Sunday, April 23, 2023

My Earth Week Afloat

 

This Earth Week found my boat and me making the transition from the larger-scale waters of New York's Hudson River to the considerably smaller-scale of my local waters such as the Concord River (photo above) and the Assabet River...


Paddled the Concord between Bedford, MA and the old Middlesex Turnpike crossing on Thursday, and the Assabet from Cox Street in Hudson between the old Mass Central RR trestle...

...and the Gleasondale Dam downriver in Stow, MA on the officially designated Earth Day.

The most scenic section was where the Assabet sweeps around Orchard Hill...


The section between the railroad trestle and Orchard Hill produced a fair bit of trash...

...whereas the Concord had considerably less...
Note the Sharkool lithium-powered remote control speedboat found dead-in-the-water in the river...
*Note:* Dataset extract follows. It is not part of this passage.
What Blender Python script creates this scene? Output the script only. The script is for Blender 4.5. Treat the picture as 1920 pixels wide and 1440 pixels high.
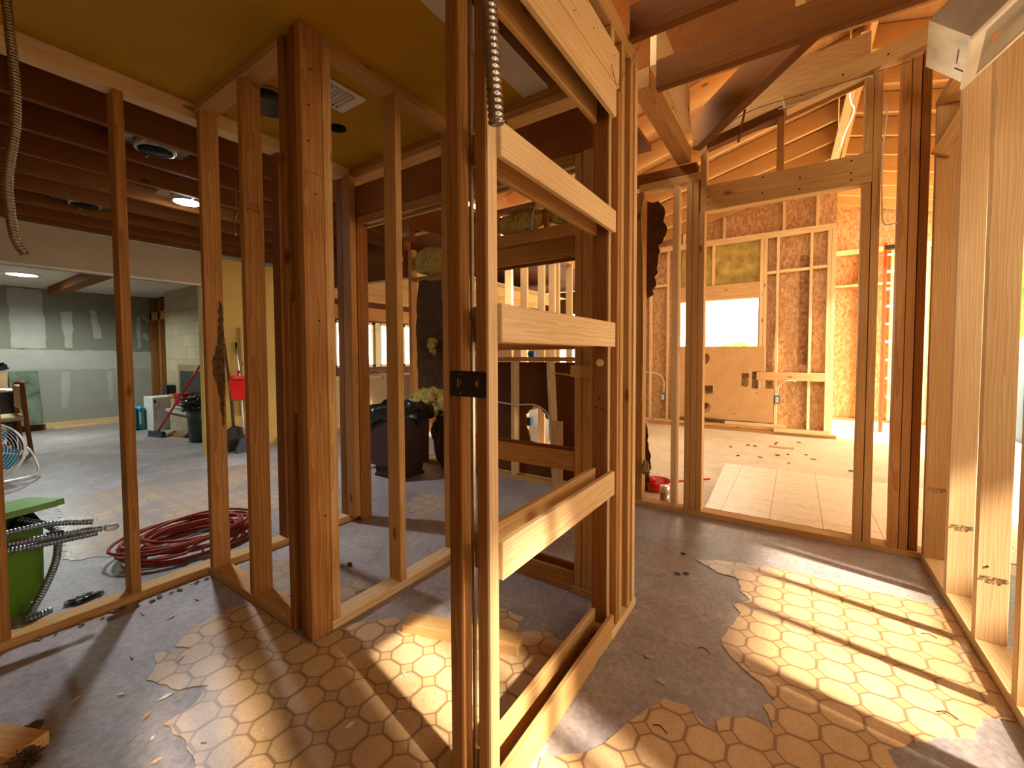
import bpy, bmesh, math, random
from mathutils import Vector, Matrix, noise
for o in list(bpy.data.objects): bpy.data.objects.remove(o)
scn = bpy.context.scene; COL = scn.collection
R = random.Random(7)

# ------------------------------------------------------------ camera
cd = bpy.data.cameras.new('camera'); cam = bpy.data.objects.new('camera', cd); COL.objects.link(cam); scn.camera = cam
yaw, pit, rol = 0.5910, 0.03774, -0.00384
f = Vector((-math.sin(yaw)*math.cos(pit), math.cos(yaw)*math.cos(pit), -math.sin(pit)))
rt = Vector((math.cos(yaw), math.sin(yaw), 0)); up = rt.cross(f)
rt2 = rt*math.cos(rol)+up*math.sin(rol); up2 = up*math.cos(rol)-rt*math.sin(rol)
m = Matrix((rt2, up2, -f)).transposed().to_4x4(); m.translation = Vector((0, 0, 1.16)); cam.matrix_world = m
cd.sensor_fit = 'HORIZONTAL'; cd.sensor_width = 36; cd.lens = 793.6/1920*36; cd.shift_y = -(720-694.97)/1920
cd.clip_start = 0.02; cd.clip_end = 200
# ------------------------------------------------------------ world, sun, exposure
w = bpy.data.worlds.new('sky'); scn.world = w; w.use_nodes = True
bg = w.node_tree.nodes['Background']; bg.inputs[0].default_value = (1.0, 0.89, 0.68, 1); bg.inputs[1].default_value = 7.5
sd = bpy.data.lights.new('sun', 'SUN'); sun = bpy.data.objects.new('sun', sd); COL.objects.link(sun)
sd.energy = 11.5; sd.angle = math.radians(3.4); sd.color = (1.0, 0.86, 0.68)
EL, AZ = math.radians(38), math.radians(13.8)
sdir = Vector((-math.cos(AZ)*math.cos(EL), math.sin(AZ)*math.cos(EL), -math.sin(EL)))
sun.rotation_euler = sdir.to_track_quat('-Z', 'Y').to_euler(); sun.location = (6, -1, 5)
scn.view_settings.view_transform = 'Standard'; scn.view_settings.look = 'None'
scn.view_settings.exposure = 0.85; scn.view_settings.gamma = 1; scn.view_settings.use_curve_mapping = False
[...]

Another curiosity was coming across another ball-shaped miniature alcohol plastic bottle, "Chiller".  Unlike the majority of miniature plastic bottles typically containing 50 mls and presently littering our roadsides, parks, and waterways, these plastic orbs with aluminum tops contain 187 mls.  With many communities planning to implement bans on miniatures holding less than 100 mls. Could these ball-shaped containers have been specifically designed to skirt such bans?
Here's a look at the two I've recovered from different waterways this spring...
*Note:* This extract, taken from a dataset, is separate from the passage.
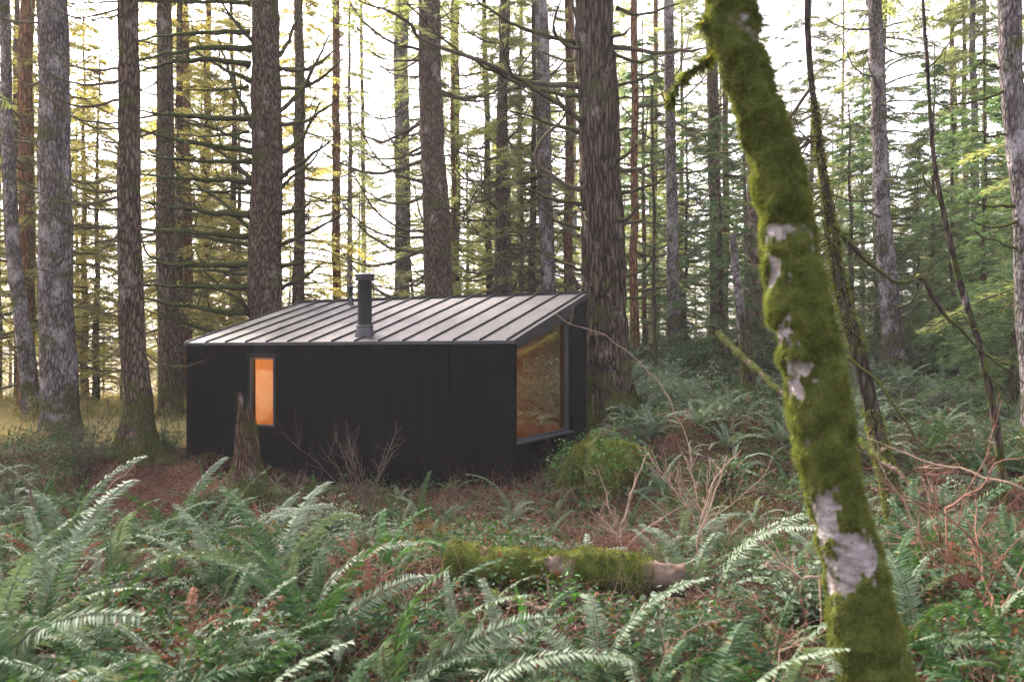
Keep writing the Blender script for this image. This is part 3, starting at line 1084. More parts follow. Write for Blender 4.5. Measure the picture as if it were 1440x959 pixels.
# limbs of the great branchy tree
root = trees['t4'][0]
k = 300
for (x0, y0, x1, y1, w, dy, sag) in [
        (351, 46, 192, 58, 7, -1.5, -4), (351, 69, 193, 86, 8, -2, -7), (351, 92, 196, 100, 8, -1.0, -10), (350, 121, 265, 127, 4, -.6, 2),
        (350, 167, 193, 155, 8, -1.8, 3), (353, 213, 194, 183, 8, -2.2, 3), (353, 227, 195, 216, 6, -1, 4), (352, 255, 197, 245, 8, -1.6, 2),
        (352, 270, 215, 258, 4, 1, 4), (352, 303, 196, 282, 9, -2.0, 3), (352, 333, 98, 316, 8, -1.5, 0), (352, 345, 250, 330, 6, .5, 0), (352, 373, 200, 370, 9, -1.5, 1),
        (352, 403, 203, 401, 8, -1.2, 1), (352, 441, 202, 419, 8, -2, 3), (300, 466, 216, 435, 5, -1, 3), (353, 200, 270, 170, 4, -.6, 0),
        (352, 5, 100, 6, 6, -1.2, -3), (350, 186, 240, 190, 4, .6, 3), (350, 385, 262, 378, 5, .8, 0)]:
    k += 1
    xm = (x0 + x1) / 2
    limb_px(root, 22, [(x0, y0), ((x0 * 2 + x1) / 3, (y0 * 2 + y1) / 3 + sag), ((x0 + 2 * x1) / 3, (y0 + 2 * y1) / 3 + sag), (x1, y1)], w * 1.12, 1.6, dy, M['branch_moss'], 14, k)
for pts in [[(358, 62), (330, 30), (306, -2)], [(355, 115), (310, 95), (270, 70)], [(356, 180), (330, 120), (305, 50)], [(352, 252), (318, 222), (284, 195)],
            [(358, 330), (312, 285), (268, 255)], [(352, 440), (338, 420), (298, 402)],
            [(380, 92), (405, 60), (427, -6)], [(390, 160), (425, 125), (464, 48)], [(392, 125), (440, 118), (482, 82)], [(392, 218), (425, 190), (450, 145)],
            [(382, 325), (392, 270), (432, 232), (456, 202)], [(393, 300), (420, 295), (436, 284)], [(396, 405), (425, 390), (456, 368)], [(392, 98), (440, 95), (480, 62)],
            [(393, 375), (412, 372), (428, 366)], [(393, 252), (430, 225), (470, 195)], [(393, 345), (440, 325), (485, 300)], [(390, 175), (430, 170), (474, 140)]]:
    k += 1
    limb_px(root, 22, pts, 7, 1.6, random.Random(k).uniform(-1.2, .8), M['branch_green'], 8, k)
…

The manufacturer recommends that consumers ship the empty containers to a specific recycler.  Will most folks take the time to do that?...or instead just toss them in the trash or wherever they feel is convenient?  Communities considering banning miniatures containing less-than 100 mls may want to reconsider.  Perhaps a better approach would be having a deposit on all containers, regardless of volume.
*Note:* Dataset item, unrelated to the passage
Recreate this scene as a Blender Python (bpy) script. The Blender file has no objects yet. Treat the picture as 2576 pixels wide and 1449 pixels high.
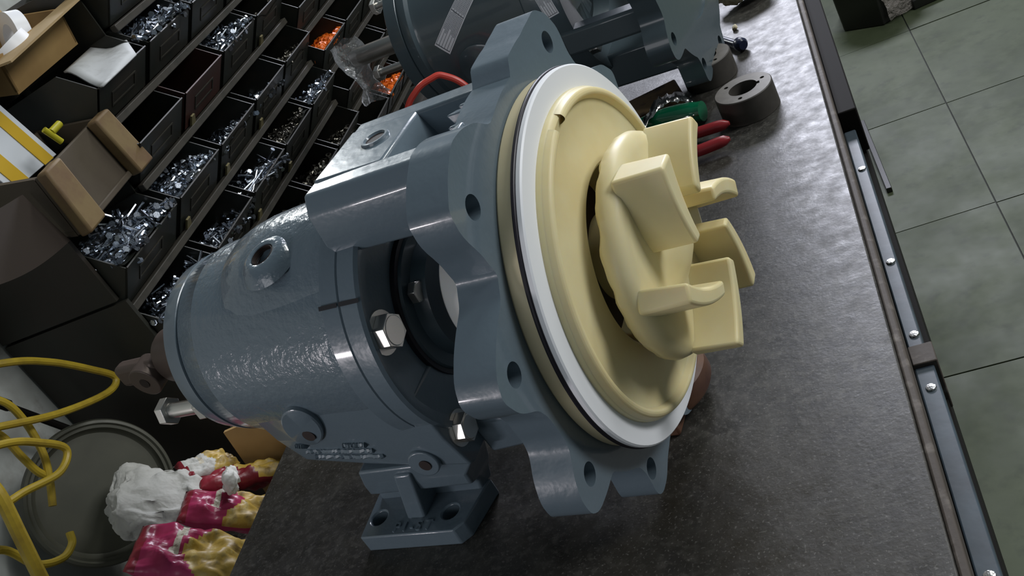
import bpy, bmesh, math, random
from mathutils import Vector, Matrix, Euler
R = math.radians
PI = math.pi
random.seed(7)
C = bpy.context.scene.collection
SC = bpy.context.scene

# ------------------------------------------------------------ camera, world, light, exposure
cam_d = bpy.data.cameras.new('camera'); cam = bpy.data.objects.new('camera', cam_d); C.objects.link(cam)
cam_d.sensor_width = 36.0; cam_d.lens = 36.0*2552.97/2576; cam_d.clip_start = 0.01
_rt = Vector((0.8855654, 0.1283202, -0.4464390)); _dn = Vector((-0.2991520, -0.5777017, -0.7594530)); _fw = Vector((-0.3553618, 0.8060984, -0.4732054))
M = Matrix((_rt, -_dn, -_fw)).transposed().to_4x4(); M.translation = Vector((0.170, -0.575, 0.517))
cam.matrix_world = M
SC.camera = cam
SC.view_settings.view_transform = 'Standard'; SC.view_settings.look = 'None'
SC.view_settings.gamma = 1.0; SC.view_settings.use_curve_mapping = False
SC.view_settings.exposure = 0.0
w = bpy.data.worlds.new('world'); SC.world = w; w.use_nodes = True
w.node_tree.nodes['Background'].inputs[0].default_value = (0.78, 0.92, 1.0, 1); w.node_tree.nodes['Background'].inputs[1].default_value = 0.105

def area(name, loc, target, sx, sy, power, col=(1, 1, 1)):
    d = bpy.data.lights.new(name, 'AREA'); d.shape = 'RECTANGLE'; d.size = sx; d.size_y = sy; d.energy = power; d.color = col
    o = bpy.data.objects.new(name, d); C.objects.link(o); o.location = loc
    o.rotation_euler = (Vector(target)-Vector(loc)).to_track_quat('-Z', 'Y').to_euler(); return o
area('light_far_window', (0.2, 4.4, 2.1), (0, 0, 0), 1.5, 0.7, 135, (0.86, 0.88, 1.0))
area('light_left_far_tube', (-2.10, 3.0, 1.50), (-.155, -.01, .3), .42, .16, 26, (0.95, 0.99, 1.0))
area('light_ceiling_tube', (1.0, 1.6, 2.3), (0, .4, 0), 1.2, 0.18, 22, (0.98, 1.0, 0.97))
area('light_left_near_window', (-2.4, -2.1, 0.20), (-.2, 0, .15), 0.60, .16, 20, (1.0, 0.93, 0.97))
area('light_near_fill', (-1.3, -2.8, 1.3), (-.2, 0, .1), 1.6, 1.1, 13, (0.95, 0.95, 1.0))  # added soft fill to lift the near side of the pump
area('light_right_window', (2.3, 0.5, 1.7), (0, 0, .1), 0.8, 0.9, 43, (0.98, 0.985, 1.0))

# ------------------------------------------------------------ materials
def mat(name, col, rough=.5, metal=0., coat=0., bump=None, mott=None, spec=.5, sss=0., trans=0., alpha=1., emit=None, ior=1.45, wear=None):
    m = bpy.data.materials.new(name); m.use_nodes = True; nt = m.node_tree; b = nt.nodes['Principled BSDF']; I = b.inputs
    I['Base Color'].default_value = (*col, 1); I['Roughness'].default_value = rough; I['Metallic'].default_value = metal
    I['Coat Weight'].default_value = coat; I['Coat Roughness'].default_value = .08; I['Specular IOR Level'].default_value = spec
    I['IOR'].default_value = ior
    if sss: I['Subsurface Weight'].default_value = sss; I['Subsurface Radius'].default_value = (.012, .008, .003); I['Subsurface Scale'].default_value = .6
    if trans: I['Transmission Weight'].default_value = trans
    if alpha < 1: I['Alpha'].default_value = alpha
    tc = nt.nodes.new('ShaderNodeTexCoord')
    src = None
    def noise(scale, detail=4, r=.6, dist=0):
        n = nt.nodes.new('ShaderNodeTexNoise'); n.inputs['Scale'].default_value = scale; n.inputs['Detail'].default_value = detail; n.inputs['Roughness'].default_value = r
        n.inputs['Distortion'].default_value = dist
        nt.links.new(tc.outputs['Object'], n.inputs['Vector']); return n
    if mott:   # list of (scale, colour, lo, hi)
        prev = None
        for sc, c2, lo, hi in mott:
            n = noise(sc); rr = nt.nodes.new('ShaderNodeMapRange'); rr.inputs['From Min'].default_value = lo; rr.inputs['From Max'].default_value = hi
            nt.links.new(n.outputs['Fac'], rr.inputs['Value'])
            mx = nt.nodes.new('ShaderNodeMix'); mx.data_type = 'RGBA'
            nt.links.new(rr.outputs['Result'], mx.inputs['Factor'])
            if prev is None: mx.inputs['A'].default_value = (*col, 1)
            else: nt.links.new(prev, mx.inputs['A'])
            mx.inputs['B'].default_value = (*c2, 1); prev = mx.outputs['Result']
        nt.links.new(prev, I['Base Color'])
    if bump:   # (scale, strength, distance)
        bl = bump if isinstance(bump, list) else [bump]; pn = None
        for sc, st, di in bl:
            n = noise(sc, 3, .55); bp = nt.nodes.new('ShaderNodeBump'); bp.inputs['Strength'].default_value = st; bp.inputs['Distance'].default_value = di
            nt.links.new(n.outputs['Fac'], bp.inputs['Height'])
            if pn: nt.links.new(pn, bp.inputs['Normal'])
            pn = bp.outputs['Normal']
        nt.links.new(pn, I['Normal'])
    if wear:   # roughness variation (scale, lo, hi)
        n = noise(wear[0]); rr = nt.nodes.new('ShaderNodeMapRange'); rr.inputs['To Min'].default_value = wear[1]; rr.inputs['To Max'].default_value = wear[2]
        rr.inputs['From Min'].default_value = .3; rr.inputs['From Max'].default_value = .7
        nt.links.new(n.outputs['Fac'], rr.inputs['Value']); nt.links.new(rr.outputs['Result'], I['Roughness'])
    if emit: I['Emission Color'].default_value = (*emit[0], 1); I['Emission Strength'].default_value = emit[1]
    return m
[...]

I would also respectfully request that our elected state representatives seriously consider increasing the state's container deposit from a nickel to a dime per container.  The present nickel just doesn't have anywhere near the value it did back in 1982 when the Massachusetts Bottle Bill was created.  The State of Maine, noted for a common-sense approach, places a 15-cent deposit on miniatures including these ball-shaped ones.  The states of Iowa and Vermont place a nickel deposit on them.  In Massachusetts, as well as most other states, they have no deposit and therefore no monetary incentive for anyone to care how they're disposed of.